Throwback Thursday: "The Usual Suspects" Gun

"Keaton always said, 'I don't believe in God, but I'm afraid of him.' Well I believe in God, and the only thing that scares me is Keyser Soze." — Verbal Kint, The Usual Suspects

Let's face it: Not many movies can offer the same shocks and excitement after 23 years that they did on their first release...and, unfortunately, sometimes it's the most popular movies that don't stand up to the test of time. Between subsequent parodies and homages (some of which can border on plagiarism), even the highest-quality films can seem a bit hackneyed after two decades.
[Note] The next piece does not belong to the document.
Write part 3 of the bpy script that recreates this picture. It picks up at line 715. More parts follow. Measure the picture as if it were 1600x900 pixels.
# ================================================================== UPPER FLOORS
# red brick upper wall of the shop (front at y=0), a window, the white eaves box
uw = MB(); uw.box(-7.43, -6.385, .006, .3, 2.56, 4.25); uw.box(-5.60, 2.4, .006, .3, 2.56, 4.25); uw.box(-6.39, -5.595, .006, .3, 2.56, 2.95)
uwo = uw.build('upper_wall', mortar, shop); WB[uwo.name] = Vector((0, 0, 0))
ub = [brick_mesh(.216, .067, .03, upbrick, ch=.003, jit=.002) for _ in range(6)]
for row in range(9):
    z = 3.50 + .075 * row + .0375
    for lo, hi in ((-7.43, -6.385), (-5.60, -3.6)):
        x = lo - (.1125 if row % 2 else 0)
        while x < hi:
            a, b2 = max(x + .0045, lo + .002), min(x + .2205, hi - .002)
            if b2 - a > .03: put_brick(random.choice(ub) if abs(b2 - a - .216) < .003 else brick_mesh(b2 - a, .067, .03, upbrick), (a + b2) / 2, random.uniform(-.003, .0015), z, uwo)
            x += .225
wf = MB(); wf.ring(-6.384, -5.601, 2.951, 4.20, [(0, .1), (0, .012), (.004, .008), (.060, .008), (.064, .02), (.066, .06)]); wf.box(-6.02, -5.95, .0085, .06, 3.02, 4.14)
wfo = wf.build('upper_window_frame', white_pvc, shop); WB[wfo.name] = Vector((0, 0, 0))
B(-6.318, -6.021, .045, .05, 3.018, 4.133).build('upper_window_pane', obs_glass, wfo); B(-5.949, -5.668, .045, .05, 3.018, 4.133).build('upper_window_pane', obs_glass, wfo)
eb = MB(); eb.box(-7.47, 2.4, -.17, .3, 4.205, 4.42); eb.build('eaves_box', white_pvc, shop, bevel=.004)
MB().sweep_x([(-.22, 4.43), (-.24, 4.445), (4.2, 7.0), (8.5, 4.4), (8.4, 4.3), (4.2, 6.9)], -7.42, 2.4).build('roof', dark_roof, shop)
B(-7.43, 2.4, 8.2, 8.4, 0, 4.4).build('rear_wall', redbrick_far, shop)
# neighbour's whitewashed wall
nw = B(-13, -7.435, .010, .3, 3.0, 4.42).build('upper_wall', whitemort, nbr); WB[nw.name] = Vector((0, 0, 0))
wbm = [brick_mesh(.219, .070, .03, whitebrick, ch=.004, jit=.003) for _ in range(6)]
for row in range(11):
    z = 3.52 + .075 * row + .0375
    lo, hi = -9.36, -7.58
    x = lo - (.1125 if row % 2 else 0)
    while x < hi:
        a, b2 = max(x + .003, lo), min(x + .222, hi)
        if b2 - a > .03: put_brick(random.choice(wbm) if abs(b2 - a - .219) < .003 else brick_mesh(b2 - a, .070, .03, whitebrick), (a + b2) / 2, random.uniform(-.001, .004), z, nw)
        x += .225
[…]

Fortunately, that does not hold true for the 1994 noir hit The Usual Suspects...nor for the gun featured in today's #Throwback Thursday. 

The gun, a semi-automatic Smith & Wesson 6909 chambered in 9mm, appears on screen only briefly...and most viewers will find themselves focusing on the person who is holding it, the enigmatic Keyser Soze. His face is never shown in the scene, because the identity of the bête noire is being withheld from the police interviewer, the audience and, in fact, all of the film's actors. Each one of the stars of the movie had been led to believe that he was playing Soze; it was only when the movie was first screened for the actors that they realized who Soze was.

The 6900 series of Smith & Wesson pistols proved quite popular as movie props during the last decade of the 20th century and, to a certain extent, the first decade of the 21st. Similar models were featured in Speed, Heat, Batman Begins, Reservoir Dogs and The World Is Not Enough

The movie, which regularly makes "Top Movies of All Time" lists and won two Oscars, stands up to watch after re-watch, with new details leaping out at the viewer each time. The film does have an "R" rating, thanks to language and violence; however, the the Smith & Wesson 6909 we're highlighting today, as well as all of the others in the "Hollywood Guns" display at the NRA National Firearms Museum, definitely counts as family-friendly entertainment. The Museum is open 364 days a year, except Christmas Day, and is free of charge.